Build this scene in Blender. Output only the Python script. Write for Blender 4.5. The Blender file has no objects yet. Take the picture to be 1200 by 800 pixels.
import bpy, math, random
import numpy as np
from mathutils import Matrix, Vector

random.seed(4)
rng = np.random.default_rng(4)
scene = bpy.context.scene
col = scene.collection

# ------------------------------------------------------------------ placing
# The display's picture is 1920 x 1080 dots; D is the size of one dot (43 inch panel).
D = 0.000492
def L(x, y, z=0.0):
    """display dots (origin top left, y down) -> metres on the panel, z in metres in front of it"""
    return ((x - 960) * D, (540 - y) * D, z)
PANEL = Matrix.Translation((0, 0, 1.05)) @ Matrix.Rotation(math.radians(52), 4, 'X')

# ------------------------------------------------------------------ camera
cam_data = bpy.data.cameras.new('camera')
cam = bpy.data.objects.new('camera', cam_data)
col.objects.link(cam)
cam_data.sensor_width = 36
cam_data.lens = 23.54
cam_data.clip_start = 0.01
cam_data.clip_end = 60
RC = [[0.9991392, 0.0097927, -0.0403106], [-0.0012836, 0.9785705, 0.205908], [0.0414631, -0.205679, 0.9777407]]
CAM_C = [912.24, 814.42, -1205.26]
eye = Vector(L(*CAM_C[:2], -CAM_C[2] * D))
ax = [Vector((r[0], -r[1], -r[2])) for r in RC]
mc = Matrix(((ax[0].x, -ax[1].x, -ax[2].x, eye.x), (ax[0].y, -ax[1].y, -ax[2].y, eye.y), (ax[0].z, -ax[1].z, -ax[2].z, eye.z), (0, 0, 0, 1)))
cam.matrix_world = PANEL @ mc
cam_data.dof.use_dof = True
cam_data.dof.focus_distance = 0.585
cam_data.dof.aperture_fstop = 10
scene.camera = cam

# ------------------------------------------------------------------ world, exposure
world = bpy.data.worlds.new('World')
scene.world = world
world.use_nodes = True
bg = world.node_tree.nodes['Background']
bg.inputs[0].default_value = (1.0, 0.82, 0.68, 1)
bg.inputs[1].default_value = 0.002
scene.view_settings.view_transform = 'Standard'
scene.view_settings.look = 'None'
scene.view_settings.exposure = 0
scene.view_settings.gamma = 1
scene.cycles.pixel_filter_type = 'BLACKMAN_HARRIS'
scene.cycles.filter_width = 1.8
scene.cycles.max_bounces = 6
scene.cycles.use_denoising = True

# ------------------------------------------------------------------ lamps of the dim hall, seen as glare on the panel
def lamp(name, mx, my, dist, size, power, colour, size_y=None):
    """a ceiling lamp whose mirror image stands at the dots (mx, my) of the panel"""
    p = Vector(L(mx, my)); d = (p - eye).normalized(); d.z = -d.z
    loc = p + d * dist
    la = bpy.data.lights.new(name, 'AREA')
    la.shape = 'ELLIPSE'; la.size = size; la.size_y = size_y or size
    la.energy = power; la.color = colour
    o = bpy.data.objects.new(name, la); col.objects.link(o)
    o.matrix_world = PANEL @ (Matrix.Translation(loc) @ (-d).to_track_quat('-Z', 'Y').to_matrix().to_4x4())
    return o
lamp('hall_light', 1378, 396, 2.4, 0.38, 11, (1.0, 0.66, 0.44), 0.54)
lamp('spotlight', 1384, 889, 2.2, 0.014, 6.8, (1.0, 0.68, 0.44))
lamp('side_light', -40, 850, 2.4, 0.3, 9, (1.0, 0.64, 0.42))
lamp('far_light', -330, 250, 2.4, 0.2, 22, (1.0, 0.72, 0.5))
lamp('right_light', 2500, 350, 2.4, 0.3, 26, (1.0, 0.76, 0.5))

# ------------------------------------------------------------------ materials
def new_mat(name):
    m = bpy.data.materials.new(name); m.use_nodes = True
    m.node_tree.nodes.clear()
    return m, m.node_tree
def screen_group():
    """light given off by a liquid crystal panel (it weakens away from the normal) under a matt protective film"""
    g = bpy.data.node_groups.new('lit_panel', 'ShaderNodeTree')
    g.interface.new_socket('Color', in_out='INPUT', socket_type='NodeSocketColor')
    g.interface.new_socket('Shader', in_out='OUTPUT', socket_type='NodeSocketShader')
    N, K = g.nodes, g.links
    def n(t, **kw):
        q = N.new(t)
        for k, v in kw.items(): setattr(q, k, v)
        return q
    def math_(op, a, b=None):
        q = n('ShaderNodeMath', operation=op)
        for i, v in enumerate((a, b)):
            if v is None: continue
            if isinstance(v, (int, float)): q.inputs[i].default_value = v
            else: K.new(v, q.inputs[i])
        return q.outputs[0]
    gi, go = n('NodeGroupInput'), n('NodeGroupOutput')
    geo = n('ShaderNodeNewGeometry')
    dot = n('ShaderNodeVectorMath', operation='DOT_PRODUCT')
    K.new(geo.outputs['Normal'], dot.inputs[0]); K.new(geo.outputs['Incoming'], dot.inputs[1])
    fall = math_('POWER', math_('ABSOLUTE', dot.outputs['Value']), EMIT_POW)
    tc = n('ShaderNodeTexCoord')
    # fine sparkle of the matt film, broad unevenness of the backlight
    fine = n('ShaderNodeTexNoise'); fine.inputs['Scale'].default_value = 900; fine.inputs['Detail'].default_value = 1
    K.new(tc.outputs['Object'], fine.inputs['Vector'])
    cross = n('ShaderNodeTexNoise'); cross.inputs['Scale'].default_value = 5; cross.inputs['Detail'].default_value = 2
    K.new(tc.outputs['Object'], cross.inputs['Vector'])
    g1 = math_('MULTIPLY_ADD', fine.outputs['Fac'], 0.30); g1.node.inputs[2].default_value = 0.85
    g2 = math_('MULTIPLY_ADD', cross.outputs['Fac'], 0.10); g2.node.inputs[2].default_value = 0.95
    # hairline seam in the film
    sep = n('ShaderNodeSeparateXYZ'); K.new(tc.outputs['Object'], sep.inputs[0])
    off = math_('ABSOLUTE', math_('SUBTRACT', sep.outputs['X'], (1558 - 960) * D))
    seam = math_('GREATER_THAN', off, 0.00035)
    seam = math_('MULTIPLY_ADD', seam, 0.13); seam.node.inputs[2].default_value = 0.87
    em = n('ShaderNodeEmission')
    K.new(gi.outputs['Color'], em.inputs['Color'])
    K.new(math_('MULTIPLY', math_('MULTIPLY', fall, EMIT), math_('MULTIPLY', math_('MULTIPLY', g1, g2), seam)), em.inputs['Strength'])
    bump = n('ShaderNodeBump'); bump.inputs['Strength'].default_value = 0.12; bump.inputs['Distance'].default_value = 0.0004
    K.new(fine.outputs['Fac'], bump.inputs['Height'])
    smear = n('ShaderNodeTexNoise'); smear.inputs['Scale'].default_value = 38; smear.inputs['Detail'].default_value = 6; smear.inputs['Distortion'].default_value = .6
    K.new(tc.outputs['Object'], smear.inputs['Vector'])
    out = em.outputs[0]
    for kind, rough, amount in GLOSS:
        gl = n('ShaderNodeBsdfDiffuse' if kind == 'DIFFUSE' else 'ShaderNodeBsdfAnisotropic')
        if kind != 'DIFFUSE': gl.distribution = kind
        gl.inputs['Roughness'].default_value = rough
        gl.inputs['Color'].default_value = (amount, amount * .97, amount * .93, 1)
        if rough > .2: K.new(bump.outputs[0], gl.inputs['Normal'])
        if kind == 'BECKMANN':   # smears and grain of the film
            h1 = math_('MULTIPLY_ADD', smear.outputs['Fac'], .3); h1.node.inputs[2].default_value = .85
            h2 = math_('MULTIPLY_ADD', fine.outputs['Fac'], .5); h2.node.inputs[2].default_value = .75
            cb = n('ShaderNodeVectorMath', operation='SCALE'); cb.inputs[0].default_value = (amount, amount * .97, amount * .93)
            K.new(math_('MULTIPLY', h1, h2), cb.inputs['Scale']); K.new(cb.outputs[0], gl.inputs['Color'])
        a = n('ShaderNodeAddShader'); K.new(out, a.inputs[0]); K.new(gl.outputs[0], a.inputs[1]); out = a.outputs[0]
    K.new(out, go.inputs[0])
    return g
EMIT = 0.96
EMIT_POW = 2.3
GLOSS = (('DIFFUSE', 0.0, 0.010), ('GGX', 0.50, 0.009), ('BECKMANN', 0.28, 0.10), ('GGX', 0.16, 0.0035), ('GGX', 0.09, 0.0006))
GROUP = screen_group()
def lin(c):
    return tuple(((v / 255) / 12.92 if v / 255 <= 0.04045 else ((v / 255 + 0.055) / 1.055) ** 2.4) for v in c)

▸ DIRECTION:
Set down verbatim only the lines between the start of the data above and the line with "from mathutils import Matrix, Vector", both boundaries included.

▸ TASK ANSWER:
Build this scene in Blender. Output only the Python script. Write for Blender 4.5. The Blender file has no objects yet. Take the picture to be 1200 by 800 pixels.
import bpy, math, random
import numpy as np
from mathutils import Matrix, Vector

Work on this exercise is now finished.